__Provided information__.
──────────────────────────────
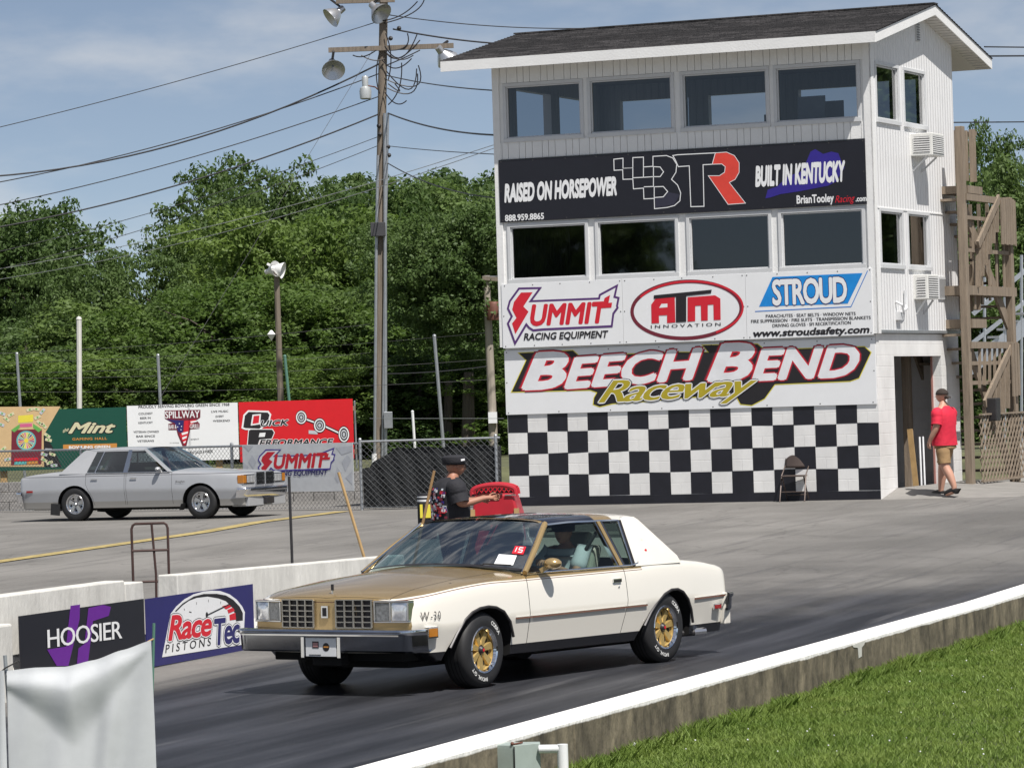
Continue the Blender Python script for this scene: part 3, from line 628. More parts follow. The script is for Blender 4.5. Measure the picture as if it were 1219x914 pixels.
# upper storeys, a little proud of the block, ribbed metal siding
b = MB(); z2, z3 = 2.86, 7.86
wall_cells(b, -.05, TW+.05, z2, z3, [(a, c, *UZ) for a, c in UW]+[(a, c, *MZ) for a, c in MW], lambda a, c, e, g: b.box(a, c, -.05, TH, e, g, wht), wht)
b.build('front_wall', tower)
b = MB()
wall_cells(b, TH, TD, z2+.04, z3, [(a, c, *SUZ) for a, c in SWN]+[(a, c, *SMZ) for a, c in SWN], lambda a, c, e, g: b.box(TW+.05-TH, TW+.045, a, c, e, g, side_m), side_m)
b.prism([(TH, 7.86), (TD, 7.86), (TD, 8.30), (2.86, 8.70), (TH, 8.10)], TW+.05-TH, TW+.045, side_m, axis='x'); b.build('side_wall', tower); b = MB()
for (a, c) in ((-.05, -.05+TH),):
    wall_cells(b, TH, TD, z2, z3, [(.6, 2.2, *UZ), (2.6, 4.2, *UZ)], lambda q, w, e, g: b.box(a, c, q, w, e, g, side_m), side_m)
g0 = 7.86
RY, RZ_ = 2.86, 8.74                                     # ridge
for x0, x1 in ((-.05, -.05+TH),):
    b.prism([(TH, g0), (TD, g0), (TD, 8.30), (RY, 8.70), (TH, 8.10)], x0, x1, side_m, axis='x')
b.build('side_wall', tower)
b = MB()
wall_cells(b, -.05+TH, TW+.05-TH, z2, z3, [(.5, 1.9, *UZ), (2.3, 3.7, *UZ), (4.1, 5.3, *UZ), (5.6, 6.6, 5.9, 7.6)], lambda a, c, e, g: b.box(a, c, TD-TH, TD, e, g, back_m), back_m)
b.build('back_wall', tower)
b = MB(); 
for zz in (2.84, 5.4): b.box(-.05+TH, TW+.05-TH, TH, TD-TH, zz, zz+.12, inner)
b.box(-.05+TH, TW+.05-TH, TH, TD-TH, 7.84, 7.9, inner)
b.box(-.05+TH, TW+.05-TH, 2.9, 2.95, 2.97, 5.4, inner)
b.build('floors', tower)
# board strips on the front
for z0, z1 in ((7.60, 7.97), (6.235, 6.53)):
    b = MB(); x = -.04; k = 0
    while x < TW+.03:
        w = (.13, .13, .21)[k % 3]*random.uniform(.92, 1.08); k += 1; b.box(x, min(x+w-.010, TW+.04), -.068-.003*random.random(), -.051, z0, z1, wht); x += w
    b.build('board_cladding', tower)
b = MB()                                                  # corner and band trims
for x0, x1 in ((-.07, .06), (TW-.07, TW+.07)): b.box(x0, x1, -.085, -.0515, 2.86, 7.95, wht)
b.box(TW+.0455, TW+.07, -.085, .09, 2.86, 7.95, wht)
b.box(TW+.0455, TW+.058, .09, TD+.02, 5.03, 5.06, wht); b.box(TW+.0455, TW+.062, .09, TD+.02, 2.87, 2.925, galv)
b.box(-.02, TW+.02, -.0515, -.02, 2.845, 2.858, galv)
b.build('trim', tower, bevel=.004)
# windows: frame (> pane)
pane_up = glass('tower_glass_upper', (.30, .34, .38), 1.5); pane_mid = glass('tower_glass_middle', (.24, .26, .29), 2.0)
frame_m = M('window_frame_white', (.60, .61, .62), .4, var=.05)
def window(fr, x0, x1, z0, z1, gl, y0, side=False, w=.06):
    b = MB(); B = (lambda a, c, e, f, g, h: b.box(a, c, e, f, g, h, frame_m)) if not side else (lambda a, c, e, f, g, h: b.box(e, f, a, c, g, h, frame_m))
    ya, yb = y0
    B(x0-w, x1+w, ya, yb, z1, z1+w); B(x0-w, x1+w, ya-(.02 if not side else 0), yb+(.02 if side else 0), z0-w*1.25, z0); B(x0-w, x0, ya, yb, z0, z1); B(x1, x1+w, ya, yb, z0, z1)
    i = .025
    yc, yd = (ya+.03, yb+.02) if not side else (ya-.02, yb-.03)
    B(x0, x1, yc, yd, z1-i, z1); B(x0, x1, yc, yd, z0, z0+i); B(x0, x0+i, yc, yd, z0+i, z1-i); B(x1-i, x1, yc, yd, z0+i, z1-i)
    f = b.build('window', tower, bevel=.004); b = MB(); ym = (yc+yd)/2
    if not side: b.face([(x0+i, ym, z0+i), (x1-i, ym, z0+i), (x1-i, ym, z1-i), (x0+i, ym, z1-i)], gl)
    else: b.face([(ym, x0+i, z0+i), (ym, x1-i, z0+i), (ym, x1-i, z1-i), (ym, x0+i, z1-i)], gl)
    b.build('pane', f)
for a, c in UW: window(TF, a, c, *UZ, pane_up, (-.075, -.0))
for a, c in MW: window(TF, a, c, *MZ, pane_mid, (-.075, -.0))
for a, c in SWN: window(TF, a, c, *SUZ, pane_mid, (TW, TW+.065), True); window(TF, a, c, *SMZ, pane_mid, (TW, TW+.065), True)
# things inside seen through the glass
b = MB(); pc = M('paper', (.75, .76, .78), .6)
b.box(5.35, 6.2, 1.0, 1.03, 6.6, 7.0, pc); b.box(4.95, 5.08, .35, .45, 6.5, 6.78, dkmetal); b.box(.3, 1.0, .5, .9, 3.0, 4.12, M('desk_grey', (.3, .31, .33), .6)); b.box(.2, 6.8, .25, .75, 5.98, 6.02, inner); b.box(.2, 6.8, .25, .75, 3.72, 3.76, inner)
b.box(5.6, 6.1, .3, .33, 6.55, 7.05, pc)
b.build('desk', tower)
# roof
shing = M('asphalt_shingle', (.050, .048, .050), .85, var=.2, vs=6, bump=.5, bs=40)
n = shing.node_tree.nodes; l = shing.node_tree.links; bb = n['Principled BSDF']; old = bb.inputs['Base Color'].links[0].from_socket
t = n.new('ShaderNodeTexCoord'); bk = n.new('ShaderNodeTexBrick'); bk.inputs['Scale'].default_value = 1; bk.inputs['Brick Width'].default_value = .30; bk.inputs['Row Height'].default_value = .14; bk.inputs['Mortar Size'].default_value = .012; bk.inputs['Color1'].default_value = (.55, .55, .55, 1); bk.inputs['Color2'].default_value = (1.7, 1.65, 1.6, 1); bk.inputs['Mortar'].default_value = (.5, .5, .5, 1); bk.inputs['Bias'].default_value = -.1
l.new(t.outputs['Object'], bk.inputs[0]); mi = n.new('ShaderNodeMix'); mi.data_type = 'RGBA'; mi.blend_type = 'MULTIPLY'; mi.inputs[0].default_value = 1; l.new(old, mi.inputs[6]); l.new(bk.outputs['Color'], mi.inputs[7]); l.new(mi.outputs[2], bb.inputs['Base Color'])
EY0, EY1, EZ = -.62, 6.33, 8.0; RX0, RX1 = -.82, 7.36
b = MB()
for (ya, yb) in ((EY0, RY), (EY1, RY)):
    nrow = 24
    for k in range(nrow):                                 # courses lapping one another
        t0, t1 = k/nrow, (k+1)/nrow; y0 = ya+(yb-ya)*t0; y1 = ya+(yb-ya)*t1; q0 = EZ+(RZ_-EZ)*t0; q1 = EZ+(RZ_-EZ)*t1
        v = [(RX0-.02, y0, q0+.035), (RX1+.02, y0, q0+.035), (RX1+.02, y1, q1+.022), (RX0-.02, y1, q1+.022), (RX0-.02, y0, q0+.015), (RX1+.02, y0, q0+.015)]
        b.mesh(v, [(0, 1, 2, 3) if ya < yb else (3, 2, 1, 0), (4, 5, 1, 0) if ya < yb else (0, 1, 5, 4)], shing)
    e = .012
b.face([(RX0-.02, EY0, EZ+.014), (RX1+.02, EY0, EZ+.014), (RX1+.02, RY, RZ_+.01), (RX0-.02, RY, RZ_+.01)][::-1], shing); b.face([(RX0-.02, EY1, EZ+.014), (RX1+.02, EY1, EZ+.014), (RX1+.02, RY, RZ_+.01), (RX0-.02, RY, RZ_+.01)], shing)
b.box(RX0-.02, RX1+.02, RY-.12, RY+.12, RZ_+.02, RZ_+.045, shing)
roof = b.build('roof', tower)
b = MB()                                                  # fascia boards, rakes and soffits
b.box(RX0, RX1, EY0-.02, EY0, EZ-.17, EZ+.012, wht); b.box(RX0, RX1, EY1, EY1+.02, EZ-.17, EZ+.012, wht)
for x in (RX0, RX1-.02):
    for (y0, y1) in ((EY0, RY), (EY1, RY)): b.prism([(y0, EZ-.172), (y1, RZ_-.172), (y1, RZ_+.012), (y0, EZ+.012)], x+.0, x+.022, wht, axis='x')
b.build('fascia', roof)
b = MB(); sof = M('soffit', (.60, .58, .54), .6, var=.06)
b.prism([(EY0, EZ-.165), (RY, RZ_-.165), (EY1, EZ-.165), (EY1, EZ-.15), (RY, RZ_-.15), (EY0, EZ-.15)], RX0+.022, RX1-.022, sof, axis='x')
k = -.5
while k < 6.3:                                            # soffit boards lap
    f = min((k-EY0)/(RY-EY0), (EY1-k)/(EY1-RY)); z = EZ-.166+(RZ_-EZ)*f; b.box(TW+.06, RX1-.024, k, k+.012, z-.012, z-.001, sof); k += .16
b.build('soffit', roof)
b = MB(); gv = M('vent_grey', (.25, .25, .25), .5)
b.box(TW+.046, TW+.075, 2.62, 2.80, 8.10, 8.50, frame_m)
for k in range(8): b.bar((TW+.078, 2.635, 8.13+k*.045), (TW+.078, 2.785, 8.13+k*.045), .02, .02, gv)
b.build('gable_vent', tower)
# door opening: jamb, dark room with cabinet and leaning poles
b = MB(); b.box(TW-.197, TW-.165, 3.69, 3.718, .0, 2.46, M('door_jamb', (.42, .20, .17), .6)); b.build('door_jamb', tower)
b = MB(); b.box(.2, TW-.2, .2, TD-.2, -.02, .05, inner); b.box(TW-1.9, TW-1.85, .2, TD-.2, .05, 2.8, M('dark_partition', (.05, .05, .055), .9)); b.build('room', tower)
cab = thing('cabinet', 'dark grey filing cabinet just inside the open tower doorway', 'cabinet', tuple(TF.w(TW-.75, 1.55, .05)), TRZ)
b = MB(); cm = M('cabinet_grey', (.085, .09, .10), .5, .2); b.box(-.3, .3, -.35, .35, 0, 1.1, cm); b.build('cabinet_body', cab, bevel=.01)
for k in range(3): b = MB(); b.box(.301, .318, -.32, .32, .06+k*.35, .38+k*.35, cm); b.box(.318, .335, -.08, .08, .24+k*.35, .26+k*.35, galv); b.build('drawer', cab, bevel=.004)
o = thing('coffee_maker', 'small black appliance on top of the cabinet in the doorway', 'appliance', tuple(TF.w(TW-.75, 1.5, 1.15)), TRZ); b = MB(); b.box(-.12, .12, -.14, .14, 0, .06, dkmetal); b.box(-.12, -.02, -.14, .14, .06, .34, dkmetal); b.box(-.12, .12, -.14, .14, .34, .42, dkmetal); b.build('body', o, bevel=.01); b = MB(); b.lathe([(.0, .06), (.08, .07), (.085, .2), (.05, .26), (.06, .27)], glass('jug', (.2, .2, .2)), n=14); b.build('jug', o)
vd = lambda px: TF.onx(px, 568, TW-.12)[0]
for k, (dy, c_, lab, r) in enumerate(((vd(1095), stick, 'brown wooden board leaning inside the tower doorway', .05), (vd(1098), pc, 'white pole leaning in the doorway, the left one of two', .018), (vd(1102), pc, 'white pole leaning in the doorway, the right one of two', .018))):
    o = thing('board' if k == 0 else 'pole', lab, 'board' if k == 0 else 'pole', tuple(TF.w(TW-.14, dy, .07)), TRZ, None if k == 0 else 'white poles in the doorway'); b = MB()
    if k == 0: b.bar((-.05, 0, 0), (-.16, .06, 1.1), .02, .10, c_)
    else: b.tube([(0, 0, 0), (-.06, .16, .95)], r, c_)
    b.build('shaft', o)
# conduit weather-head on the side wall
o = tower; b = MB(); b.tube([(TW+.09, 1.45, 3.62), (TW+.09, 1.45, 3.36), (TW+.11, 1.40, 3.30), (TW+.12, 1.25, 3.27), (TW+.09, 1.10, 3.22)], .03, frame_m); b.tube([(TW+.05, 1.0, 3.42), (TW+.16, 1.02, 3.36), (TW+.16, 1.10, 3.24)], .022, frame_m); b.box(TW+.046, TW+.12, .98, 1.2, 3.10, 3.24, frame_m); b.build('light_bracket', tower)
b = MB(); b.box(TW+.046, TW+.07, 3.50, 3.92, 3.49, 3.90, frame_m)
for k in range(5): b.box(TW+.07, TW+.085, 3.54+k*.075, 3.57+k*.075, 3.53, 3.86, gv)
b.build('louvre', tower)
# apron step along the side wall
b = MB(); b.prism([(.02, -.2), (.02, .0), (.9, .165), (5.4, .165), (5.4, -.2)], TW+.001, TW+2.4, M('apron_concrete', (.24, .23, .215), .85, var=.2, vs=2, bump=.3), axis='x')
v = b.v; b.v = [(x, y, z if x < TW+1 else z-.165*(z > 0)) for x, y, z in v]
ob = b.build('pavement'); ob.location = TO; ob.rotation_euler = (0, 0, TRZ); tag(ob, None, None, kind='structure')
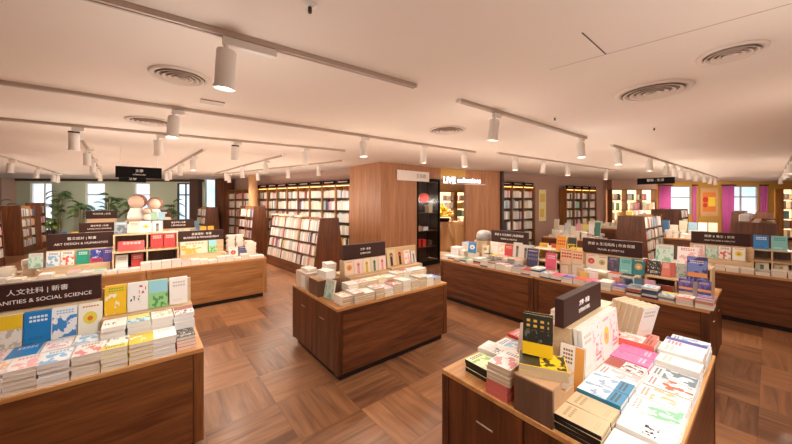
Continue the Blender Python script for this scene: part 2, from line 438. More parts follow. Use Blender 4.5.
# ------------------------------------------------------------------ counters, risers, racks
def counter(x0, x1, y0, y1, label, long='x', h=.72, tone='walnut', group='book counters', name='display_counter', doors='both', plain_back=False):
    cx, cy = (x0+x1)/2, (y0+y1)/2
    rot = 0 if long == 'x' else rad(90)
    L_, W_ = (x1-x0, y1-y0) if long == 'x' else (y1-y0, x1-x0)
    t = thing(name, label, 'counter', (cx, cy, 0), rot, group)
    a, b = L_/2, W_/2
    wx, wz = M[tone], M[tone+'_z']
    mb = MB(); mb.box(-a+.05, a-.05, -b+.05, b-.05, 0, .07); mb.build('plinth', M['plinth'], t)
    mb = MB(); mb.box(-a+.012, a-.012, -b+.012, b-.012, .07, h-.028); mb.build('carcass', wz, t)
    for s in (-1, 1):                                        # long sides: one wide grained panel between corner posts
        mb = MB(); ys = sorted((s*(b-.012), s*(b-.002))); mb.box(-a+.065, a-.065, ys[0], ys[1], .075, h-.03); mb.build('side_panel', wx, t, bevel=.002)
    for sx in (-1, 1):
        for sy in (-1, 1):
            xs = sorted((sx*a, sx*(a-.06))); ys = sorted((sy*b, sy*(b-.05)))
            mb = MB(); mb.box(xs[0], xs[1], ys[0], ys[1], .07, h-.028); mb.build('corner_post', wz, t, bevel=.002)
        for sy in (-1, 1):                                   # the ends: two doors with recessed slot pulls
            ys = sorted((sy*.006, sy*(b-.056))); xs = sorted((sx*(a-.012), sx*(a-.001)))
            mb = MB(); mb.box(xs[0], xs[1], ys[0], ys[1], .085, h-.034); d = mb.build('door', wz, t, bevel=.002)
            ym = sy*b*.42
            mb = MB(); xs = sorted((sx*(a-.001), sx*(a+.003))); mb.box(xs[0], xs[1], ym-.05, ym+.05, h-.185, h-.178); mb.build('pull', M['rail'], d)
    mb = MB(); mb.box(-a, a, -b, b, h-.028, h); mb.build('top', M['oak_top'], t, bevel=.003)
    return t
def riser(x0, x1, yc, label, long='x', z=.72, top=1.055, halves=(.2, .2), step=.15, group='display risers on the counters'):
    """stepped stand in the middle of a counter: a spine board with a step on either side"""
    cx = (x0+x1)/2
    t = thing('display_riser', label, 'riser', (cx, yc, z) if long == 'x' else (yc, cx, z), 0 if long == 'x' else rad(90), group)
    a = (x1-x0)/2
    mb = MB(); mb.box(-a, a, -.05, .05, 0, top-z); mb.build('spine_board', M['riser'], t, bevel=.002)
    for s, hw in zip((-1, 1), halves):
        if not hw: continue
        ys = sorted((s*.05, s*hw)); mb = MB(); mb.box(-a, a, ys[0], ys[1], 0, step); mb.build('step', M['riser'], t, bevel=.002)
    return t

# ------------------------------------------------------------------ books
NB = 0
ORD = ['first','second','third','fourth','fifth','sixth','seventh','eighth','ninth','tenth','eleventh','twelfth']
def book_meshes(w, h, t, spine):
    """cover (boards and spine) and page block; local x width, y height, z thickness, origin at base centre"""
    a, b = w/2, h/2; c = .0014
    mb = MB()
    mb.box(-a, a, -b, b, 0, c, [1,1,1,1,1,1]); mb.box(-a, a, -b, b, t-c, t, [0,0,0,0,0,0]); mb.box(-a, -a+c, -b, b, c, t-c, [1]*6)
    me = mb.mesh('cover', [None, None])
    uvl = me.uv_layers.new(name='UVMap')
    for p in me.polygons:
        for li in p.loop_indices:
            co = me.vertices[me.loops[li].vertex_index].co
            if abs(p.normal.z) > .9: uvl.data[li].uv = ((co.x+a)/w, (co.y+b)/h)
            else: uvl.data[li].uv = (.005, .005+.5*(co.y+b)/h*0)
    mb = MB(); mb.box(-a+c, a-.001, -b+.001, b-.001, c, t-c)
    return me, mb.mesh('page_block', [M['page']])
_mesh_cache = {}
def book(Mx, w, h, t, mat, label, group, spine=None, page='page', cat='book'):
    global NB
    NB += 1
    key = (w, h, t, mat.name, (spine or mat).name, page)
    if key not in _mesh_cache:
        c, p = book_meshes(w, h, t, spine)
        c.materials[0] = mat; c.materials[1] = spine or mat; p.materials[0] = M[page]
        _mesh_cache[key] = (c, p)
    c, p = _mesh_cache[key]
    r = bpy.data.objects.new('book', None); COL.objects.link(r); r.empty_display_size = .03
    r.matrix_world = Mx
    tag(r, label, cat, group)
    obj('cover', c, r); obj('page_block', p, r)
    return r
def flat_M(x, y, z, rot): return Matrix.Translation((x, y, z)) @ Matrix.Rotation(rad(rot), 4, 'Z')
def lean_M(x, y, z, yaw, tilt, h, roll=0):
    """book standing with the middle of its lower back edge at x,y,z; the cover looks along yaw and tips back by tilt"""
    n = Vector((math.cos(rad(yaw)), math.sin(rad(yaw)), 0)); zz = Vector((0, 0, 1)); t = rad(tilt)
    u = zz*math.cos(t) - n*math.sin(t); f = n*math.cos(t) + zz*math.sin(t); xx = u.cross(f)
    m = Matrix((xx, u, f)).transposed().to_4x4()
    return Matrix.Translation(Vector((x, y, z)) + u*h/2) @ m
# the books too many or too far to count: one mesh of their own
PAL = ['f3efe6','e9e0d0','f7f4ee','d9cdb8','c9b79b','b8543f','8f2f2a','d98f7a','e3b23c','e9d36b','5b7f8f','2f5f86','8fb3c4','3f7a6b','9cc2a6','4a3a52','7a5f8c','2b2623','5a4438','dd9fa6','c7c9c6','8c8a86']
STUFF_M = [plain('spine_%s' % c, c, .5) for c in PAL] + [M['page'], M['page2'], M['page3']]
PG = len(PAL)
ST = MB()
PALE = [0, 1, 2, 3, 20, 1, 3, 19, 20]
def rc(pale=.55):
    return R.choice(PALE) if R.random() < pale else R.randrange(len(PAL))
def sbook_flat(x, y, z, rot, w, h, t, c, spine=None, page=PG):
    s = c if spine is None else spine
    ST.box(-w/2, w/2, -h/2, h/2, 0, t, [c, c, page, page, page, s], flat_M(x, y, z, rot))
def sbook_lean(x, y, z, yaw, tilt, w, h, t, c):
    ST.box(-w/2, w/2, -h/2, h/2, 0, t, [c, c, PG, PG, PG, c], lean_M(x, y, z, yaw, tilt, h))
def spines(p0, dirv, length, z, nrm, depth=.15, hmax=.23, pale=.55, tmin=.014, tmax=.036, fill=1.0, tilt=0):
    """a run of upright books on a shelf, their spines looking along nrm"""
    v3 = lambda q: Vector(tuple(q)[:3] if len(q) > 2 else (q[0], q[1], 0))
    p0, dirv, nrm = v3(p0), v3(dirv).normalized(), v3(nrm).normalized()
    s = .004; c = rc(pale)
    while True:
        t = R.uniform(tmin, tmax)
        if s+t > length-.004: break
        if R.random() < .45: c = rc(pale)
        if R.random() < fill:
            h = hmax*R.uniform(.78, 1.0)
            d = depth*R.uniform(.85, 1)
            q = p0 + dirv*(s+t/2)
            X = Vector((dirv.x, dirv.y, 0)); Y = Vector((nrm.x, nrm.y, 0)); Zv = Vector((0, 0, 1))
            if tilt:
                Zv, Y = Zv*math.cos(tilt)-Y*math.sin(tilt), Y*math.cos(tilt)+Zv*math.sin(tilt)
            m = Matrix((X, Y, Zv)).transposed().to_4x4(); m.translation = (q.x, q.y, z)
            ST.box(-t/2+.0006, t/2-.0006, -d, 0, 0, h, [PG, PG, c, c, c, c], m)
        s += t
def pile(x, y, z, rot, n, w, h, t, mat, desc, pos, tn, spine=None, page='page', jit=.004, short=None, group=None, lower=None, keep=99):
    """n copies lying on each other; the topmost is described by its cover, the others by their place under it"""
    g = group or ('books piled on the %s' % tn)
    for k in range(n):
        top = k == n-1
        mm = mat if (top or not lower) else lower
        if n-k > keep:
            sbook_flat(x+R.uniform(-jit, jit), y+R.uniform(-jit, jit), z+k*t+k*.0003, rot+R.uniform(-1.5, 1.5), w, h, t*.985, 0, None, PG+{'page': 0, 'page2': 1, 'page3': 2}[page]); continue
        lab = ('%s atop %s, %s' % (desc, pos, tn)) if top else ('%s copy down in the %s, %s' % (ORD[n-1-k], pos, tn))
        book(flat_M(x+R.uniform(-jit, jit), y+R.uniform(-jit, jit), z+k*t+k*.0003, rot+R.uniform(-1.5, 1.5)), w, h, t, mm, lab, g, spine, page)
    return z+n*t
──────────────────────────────
__What is being asked__.
Give again the run of lines that opens at the line with "RX1-.022, sof, axis='x')" and closes at the line with "soffit boards lap", exactly, and only that run.

__Exercise result__.
b.prism([(EY0, EZ-.165), (RY, RZ_-.165), (EY1, EZ-.165), (EY1, EZ-.15), (RY, RZ_-.15), (EY0, EZ-.15)], RX0+.022, RX1-.022, sof, axis='x')
k = -.5
while k < 6.3:                                            # soffit boards lap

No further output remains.